= EXERCISE =
Images do not belong in the copy. Retype all the entries below exactly.

-------- DATA SHOWN --------

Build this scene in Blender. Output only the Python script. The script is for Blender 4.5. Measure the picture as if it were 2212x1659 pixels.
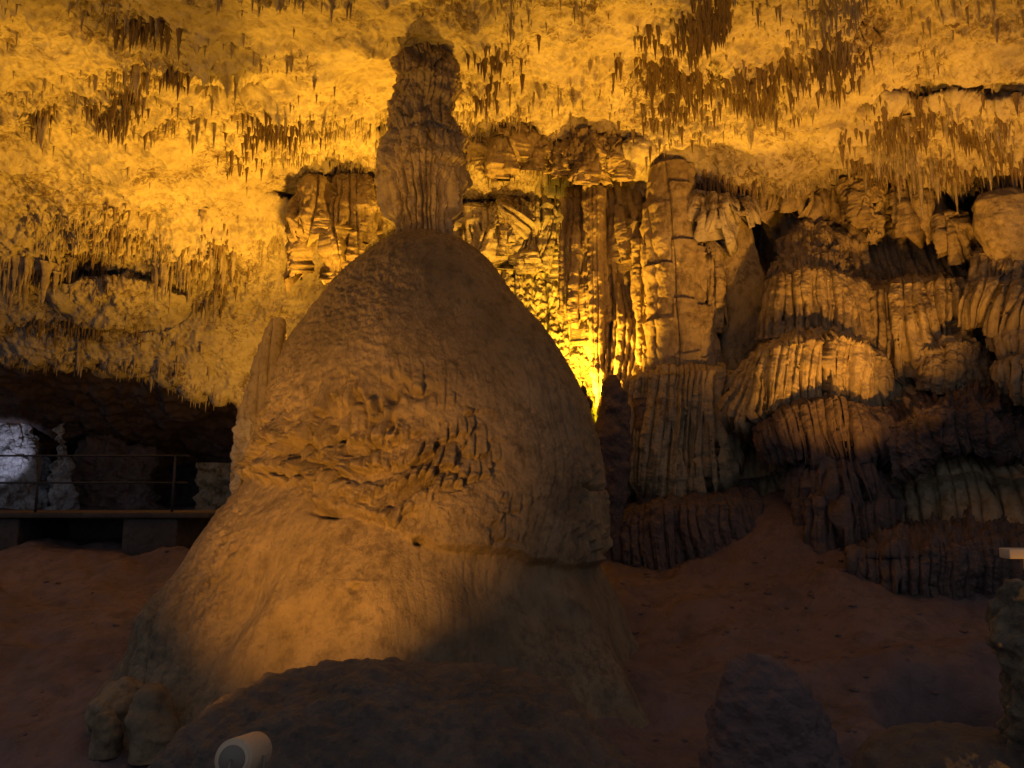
import bpy, math, random
import numpy as np
from mathutils import Vector

# ------------------------------------------------------------------ camera, world, exposure
scene = bpy.context.scene
for o in list(bpy.data.objects):
    bpy.data.objects.remove(o)
C = scene.collection
PITCH = math.radians(8.28)
cam = bpy.data.cameras.new('camera'); cam.lens = 26.0; cam.sensor_width = 36.0
cam.clip_start = 0.05; cam.clip_end = 300
co = bpy.data.objects.new('camera', cam); C.objects.link(co)
co.location = (0, 0, 1.6); co.rotation_euler = (math.radians(90) + PITCH, 0, 0)
scene.camera = co
scene.render.engine = 'CYCLES'
scene.view_settings.view_transform = 'Standard'
scene.view_settings.look = 'None'
scene.view_settings.exposure = 0.0
scene.view_settings.gamma = 1.0
world = bpy.data.worlds.new('World'); scene.world = world
world.use_nodes = True
bg = world.node_tree.nodes['Background']
bg.inputs[0].default_value = (0.78, 0.84, 1.0, 1)
bg.inputs[1].default_value = 0.22
scene.cycles.max_bounces = 5
scene.cycles.diffuse_bounces = 3

# photo frame used for drawing outlines: 2212 x 1659 units, turned into metres by a depth Y
F0 = 1597.3; CU = 1106.0; CV = 829.5; EYE = 1.6
ca, sa = math.cos(PITCH), math.sin(PITCH)
def P(u, v, Y):
    u = np.asarray(u, float); v = np.asarray(v, float); Y = np.asarray(Y, float)
    x = (u - CU) / F0; z = (CV - v) / F0
    yw = ca - z * sa; zw = sa + z * ca
    k = Y / yw
    return np.stack([x * k, yw * k + 0 * x, EYE + zw * k], -1)
def proj(p):
    x = p[..., 0]; y = p[..., 1]; z = p[..., 2] - EYE
    d = y * ca + z * sa; w = -y * sa + z * ca
    d = np.maximum(d, 0.05)
    return CU + F0 * x / d, CV - F0 * w / d

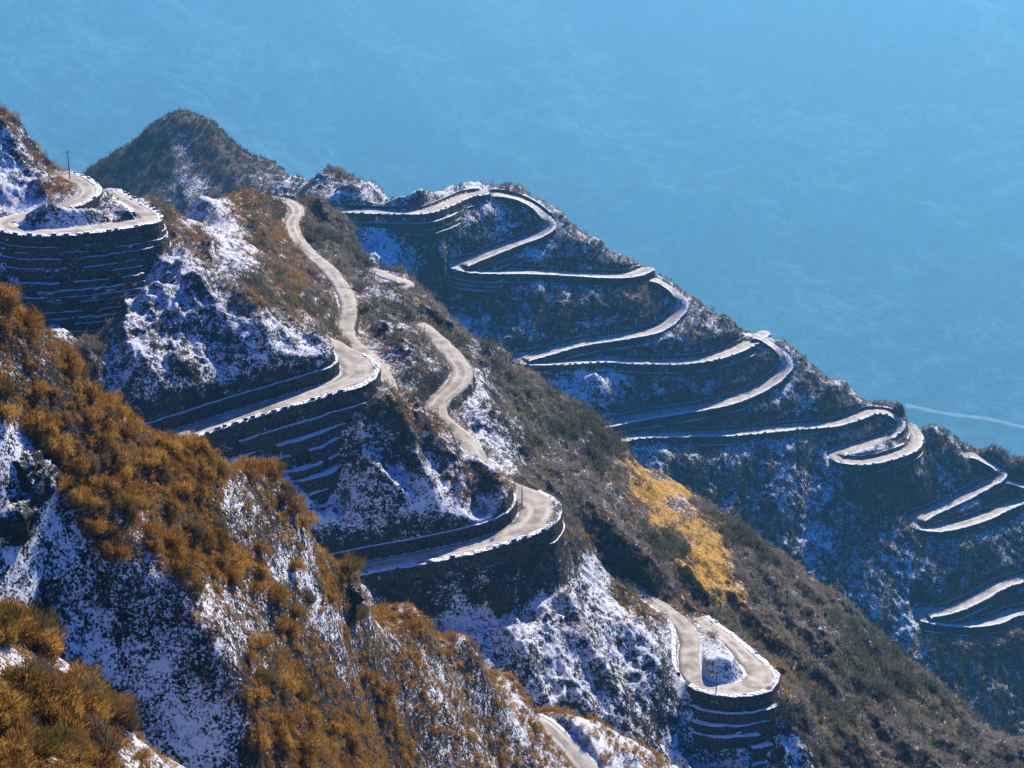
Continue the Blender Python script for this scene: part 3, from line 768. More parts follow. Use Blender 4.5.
WALLS = []
def build_walls(rd, lay, tier_h=3.0, setback=0.85, step=1.0, kmax=14, cut_max=3.4, guard=2.7, big=False, stones=True):
    if not rd.wall: return
    tier_h = rd.th or tier_h; setback = rd.sb or setback
    P, N, w = rd.P, rd.N, rd.w
    n = len(P)
    flip = {1: 'left', -1: 'right'}
    jn = gnoise(np.arange(n) * 0.35, np.zeros(n), 5)
    for sgn in (1, -1):
        def at(o): return P[:, :2] + N * (sgn * (w + o))[:, None]
        def H(o, base=False):
            q = at(o); return lay.height(q[:, 0], q[:, 1], base)
        # --- fill side
        g = np.minimum(H(1.6), H(2.4))
        drop = P[:, 2] - g
        drop[:int(n * rd.wall_from)] = 0
        for (a, b) in runs(drop > 1.5, int(9 / step)):
            sl = slice(a, b + 1)
            root = empty('retaining_wall', P[(a + b) // 2])
            tiers = 0
            rw = np.random.default_rng(int(abs(P[a, 0]) * 10) + a)
            arc = np.arange(n) * step
            o1 = np.full(n, 0.75); top = np.zeros(n)
            for k in range(kmax):
                hk = tier_h * (1.5 if k == 0 else rw.uniform(0.65, 1.35)) * np.ones(n)
                zt = P[:, 2] - top + 0.14 * gnoise(arc * 0.3, np.full(n, k * 3.1), 5)
                gk = H(o1 + 0.5)
                ex = (zt - gk > 0.35)
                if k: ex &= gnoise(arc / 11.0, np.full(n, k * 7.7 + a), 77) > (-0.35 if k < 2 else -0.22)
                m = np.zeros(n, bool); m[sl] = ex[sl]
                led = 1.1 if k == 0 else wid
                for (c, d) in runs(m, 3, 3):
                    s2 = slice(max(c - 1, a), min(d + 1, b) + 1)
                    zb = zt - hk - 0.6
                    x0 = at(o1 - led - 0.5)
                    rgh = [0.34 * fbm(arc * 0.16, np.full(n, k * 2.3), 14, 2) + 0.28 * fbm(arc * 0.45, np.full(n, k * 9.1 + m * 0.8), 15, 2) for m in range(5)]
                    zt2 = zt + 0.22 * fbm(arc * 0.6, np.full(n, k * 4.1), 19, 2)
                    v, q = strip([xyz(x0, zt2 + 0.1)[s2], xyz(at(o1 - 0.35 + rgh[1]), zt2 + 0.04)[s2]] + [xyz(at(o1 + 0.22 * f + rgh[m]), zt2 - 0.06 + (zb - zt2) * f)[s2] for m, f in enumerate((0, .25, .5, .75, 1))])
                    if sgn > 0: q = q[:, ::-1]
                    t = obj('wall_tier', mesh_np('wall_tier', v, quads=q[:, ::-1], smooth=False), M_WALL, root)
                    t.location = -Vector(root.location)
                    tiers += 1
                wid = np.clip(setback * (0.9 + 1.1 * gnoise(arc / 16.0, np.full(n, k * 5.3 + 2), 31)) * rw.uniform(.6, 1.5), 0.12, 2.4)
                o1 = o1 + wid; top = top + hk
            # guard stones along the road edge
            cnt = 0
            if stones:
                s = np.concatenate([[0], np.cumsum(np.linalg.norm(np.diff(P[sl], axis=0), axis=1))])
                q = at(0.35)[sl]
                for dd in np.arange(0.6, s[-1], guard):
                    if cnt >= 100: break
                    i = int(np.argmin(abs(s - dd)))
                    if drop[a + i] < 2.6 or random.random() > rd.stones_keep or a + i < rd.stones_from * n: continue
                    t = link(bpy.data.objects.new('guard_stone', GUARD_BIG if big else GUARD), root)
                    t.location = Vector((q[i, 0], q[i, 1], P[sl][i, 2] - 0.1)) - Vector(root.location)
                    T = rd.T[sl][i]
                    t.rotation_euler = (0, 0, math.atan2(T[1], T[0]) + random.uniform(-.08, .08))
                    t.scale = (random.uniform(.6, 1.25), random.uniform(.8, 1.1), random.uniform(.5, 1.15))
                    cnt += 1
            WALLS.append((root, rd, 'fill', a, b, tiers, cnt))
        # --- cut side
        rise = H(1.9) - P[:, 2]
        rise[:int(n * rd.wall_from)] = 0
        for (a, b) in runs(rise > 1.1, int(14 / step)):
            sl = slice(a, b + 1)
            if rd.cut_skip:
                cu, cv = project(np.append(at(1.0)[sl].mean(0), P[sl, 2].mean()))
                if math.hypot(cu - rd.cut_skip[0], cv - rd.cut_skip[1]) < 22: continue
            root = empty('cutting_wall', P[(a + b) // 2])
            ht = np.clip(H(1.9) - P[:, 2] + 0.25, 0.6, cut_max)
            kk = np.ones(5) / 5
            hp = np.pad(ht, 2, mode='edge'); ht = np.convolve(hp, kk, 'valid') + 0.15 * jn
            zt = P[:, 2] + ht
            rg = [0.2 * fbm(np.arange(n) * step * 0.4, np.full(n, m * 0.9 + a), 16, 2) for m in range(3)]
            v, q = strip([xyz(at(0.62), P[:, 2] - 0.3)[sl], xyz(at(0.7 + rg[0]), P[:, 2] + ht * 0.35)[sl], xyz(at(0.78 + rg[1]), P[:, 2] + ht * 0.7)[sl], xyz(at(0.9 + rg[2]), zt)[sl], xyz(at(2.3), zt + 0.15)[sl]])
            if sgn > 0: q = q[:, ::-1]
            t = obj('wall_face', mesh_np('wall_face', v, quads=q[:, ::-1], smooth=False), M_WALL, root)
            t.location = -Vector(root.location)
            WALLS.append((root, rd, 'cut', a, b, 1, 0))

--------

= OUTPUT OF THE TASK =
Build this scene in Blender. Output only the Python script. The script is for Blender 4.5. Measure the picture as if it were 2212x1659 pixels.
import bpy, math, random
import numpy as np
from mathutils import Vector

# ------------------------------------------------------------------ camera, world, exposure
scene = bpy.context.scene
for o in list(bpy.data.objects):
    bpy.data.objects.remove(o)
C = scene.collection
PITCH = math.radians(8.28)
cam = bpy.data.cameras.new('camera'); cam.lens = 26.0; cam.sensor_width = 36.0
cam.clip_start = 0.05; cam.clip_end = 300
co = bpy.data.objects.new('camera', cam); C.objects.link(co)
co.location = (0, 0, 1.6); co.rotation_euler = (math.radians(90) + PITCH, 0, 0)
scene.camera = co
scene.render.engine = 'CYCLES'
scene.view_settings.view_transform = 'Standard'
scene.view_settings.look = 'None'
scene.view_settings.exposure = 0.0
scene.view_settings.gamma = 1.0
world = bpy.data.worlds.new('World'); scene.world = world
world.use_nodes = True
bg = world.node_tree.nodes['Background']
bg.inputs[0].default_value = (0.78, 0.84, 1.0, 1)
bg.inputs[1].default_value = 0.22
scene.cycles.max_bounces = 5
scene.cycles.diffuse_bounces = 3

# photo frame used for drawing outlines: 2212 x 1659 units, turned into metres by a depth Y
F0 = 1597.3; CU = 1106.0; CV = 829.5; EYE = 1.6
ca, sa = math.cos(PITCH), math.sin(PITCH)
def P(u, v, Y):
    u = np.asarray(u, float); v = np.asarray(v, float); Y = np.asarray(Y, float)
    x = (u - CU) / F0; z = (CV - v) / F0
    yw = ca - z * sa; zw = sa + z * ca
    k = Y / yw
    return np.stack([x * k, yw * k + 0 * x, EYE + zw * k], -1)
def proj(p):
    x = p[..., 0]; y = p[..., 1]; z = p[..., 2] - EYE
    d = y * ca + z * sa; w = -y * sa + z * ca
    d = np.maximum(d, 0.05)
    return CU + F0 * x / d, CV - F0 * w / d

Continue the Blender Python script for this scene: part 3, from line 768. More parts follow. Use Blender 4.5.
WALLS = []
def build_walls(rd, lay, tier_h=3.0, setback=0.85, step=1.0, kmax=14, cut_max=3.4, guard=2.7, big=False, stones=True):
    if not rd.wall: return
    tier_h = rd.th or tier_h; setback = rd.sb or setback
    P, N, w = rd.P, rd.N, rd.w
    n = len(P)
    flip = {1: 'left', -1: 'right'}
    jn = gnoise(np.arange(n) * 0.35, np.zeros(n), 5)
    for sgn in (1, -1):
        def at(o): return P[:, :2] + N * (sgn * (w + o))[:, None]
        def H(o, base=False):
            q = at(o); return lay.height(q[:, 0], q[:, 1], base)
        # --- fill side
        g = np.minimum(H(1.6), H(2.4))
        drop = P[:, 2] - g
        drop[:int(n * rd.wall_from)] = 0
        for (a, b) in runs(drop > 1.5, int(9 / step)):
            sl = slice(a, b + 1)
            root = empty('retaining_wall', P[(a + b) // 2])
            tiers = 0
            rw = np.random.default_rng(int(abs(P[a, 0]) * 10) + a)
            arc = np.arange(n) * step
            o1 = np.full(n, 0.75); top = np.zeros(n)
            for k in range(kmax):
                hk = tier_h * (1.5 if k == 0 else rw.uniform(0.65, 1.35)) * np.ones(n)
                zt = P[:, 2] - top + 0.14 * gnoise(arc * 0.3, np.full(n, k * 3.1), 5)
                gk = H(o1 + 0.5)
                ex = (zt - gk > 0.35)
                if k: ex &= gnoise(arc / 11.0, np.full(n, k * 7.7 + a), 77) > (-0.35 if k < 2 else -0.22)
                m = np.zeros(n, bool); m[sl] = ex[sl]
                led = 1.1 if k == 0 else wid
                for (c, d) in runs(m, 3, 3):
                    s2 = slice(max(c - 1, a), min(d + 1, b) + 1)
                    zb = zt - hk - 0.6
                    x0 = at(o1 - led - 0.5)
                    rgh = [0.34 * fbm(arc * 0.16, np.full(n, k * 2.3), 14, 2) + 0.28 * fbm(arc * 0.45, np.full(n, k * 9.1 + m * 0.8), 15, 2) for m in range(5)]
                    zt2 = zt + 0.22 * fbm(arc * 0.6, np.full(n, k * 4.1), 19, 2)
                    v, q = strip([xyz(x0, zt2 + 0.1)[s2], xyz(at(o1 - 0.35 + rgh[1]), zt2 + 0.04)[s2]] + [xyz(at(o1 + 0.22 * f + rgh[m]), zt2 - 0.06 + (zb - zt2) * f)[s2] for m, f in enumerate((0, .25, .5, .75, 1))])
                    if sgn > 0: q = q[:, ::-1]
                    t = obj('wall_tier', mesh_np('wall_tier', v, quads=q[:, ::-1], smooth=False), M_WALL, root)
                    t.location = -Vector(root.location)
                    tiers += 1
                wid = np.clip(setback * (0.9 + 1.1 * gnoise(arc / 16.0, np.full(n, k * 5.3 + 2), 31)) * rw.uniform(.6, 1.5), 0.12, 2.4)
                o1 = o1 + wid; top = top + hk
            # guard stones along the road edge
            cnt = 0
            if stones:
                s = np.concatenate([[0], np.cumsum(np.linalg.norm(np.diff(P[sl], axis=0), axis=1))])
                q = at(0.35)[sl]
                for dd in np.arange(0.6, s[-1], guard):
                    if cnt >= 100: break
                    i = int(np.argmin(abs(s - dd)))
                    if drop[a + i] < 2.6 or random.random() > rd.stones_keep or a + i < rd.stones_from * n: continue
                    t = link(bpy.data.objects.new('guard_stone', GUARD_BIG if big else GUARD), root)
                    t.location = Vector((q[i, 0], q[i, 1], P[sl][i, 2] - 0.1)) - Vector(root.location)
                    T = rd.T[sl][i]
                    t.rotation_euler = (0, 0, math.atan2(T[1], T[0]) + random.uniform(-.08, .08))
                    t.scale = (random.uniform(.6, 1.25), random.uniform(.8, 1.1), random.uniform(.5, 1.15))
                    cnt += 1
            WALLS.append((root, rd, 'fill', a, b, tiers, cnt))
        # --- cut side
        rise = H(1.9) - P[:, 2]
        rise[:int(n * rd.wall_from)] = 0
        for (a, b) in runs(rise > 1.1, int(14 / step)):
            sl = slice(a, b + 1)
            if rd.cut_skip:
                cu, cv = project(np.append(at(1.0)[sl].mean(0), P[sl, 2].mean()))
                if math.hypot(cu - rd.cut_skip[0], cv - rd.cut_skip[1]) < 22: continue
            root = empty('cutting_wall', P[(a + b) // 2])
            ht = np.clip(H(1.9) - P[:, 2] + 0.25, 0.6, cut_max)
            kk = np.ones(5) / 5
            hp = np.pad(ht, 2, mode='edge'); ht = np.convolve(hp, kk, 'valid') + 0.15 * jn
            zt = P[:, 2] + ht
            rg = [0.2 * fbm(np.arange(n) * step * 0.4, np.full(n, m * 0.9 + a), 16, 2) for m in range(3)]
            v, q = strip([xyz(at(0.62), P[:, 2] - 0.3)[sl], xyz(at(0.7 + rg[0]), P[:, 2] + ht * 0.35)[sl], xyz(at(0.78 + rg[1]), P[:, 2] + ht * 0.7)[sl], xyz(at(0.9 + rg[2]), zt)[sl], xyz(at(2.3), zt + 0.15)[sl]])
            if sgn > 0: q = q[:, ::-1]
            t = obj('wall_face', mesh_np('wall_face', v, quads=q[:, ::-1], smooth=False), M_WALL, root)
            t.location = -Vector(root.location)
            WALLS.append((root, rd, 'cut', a, b, 1, 0))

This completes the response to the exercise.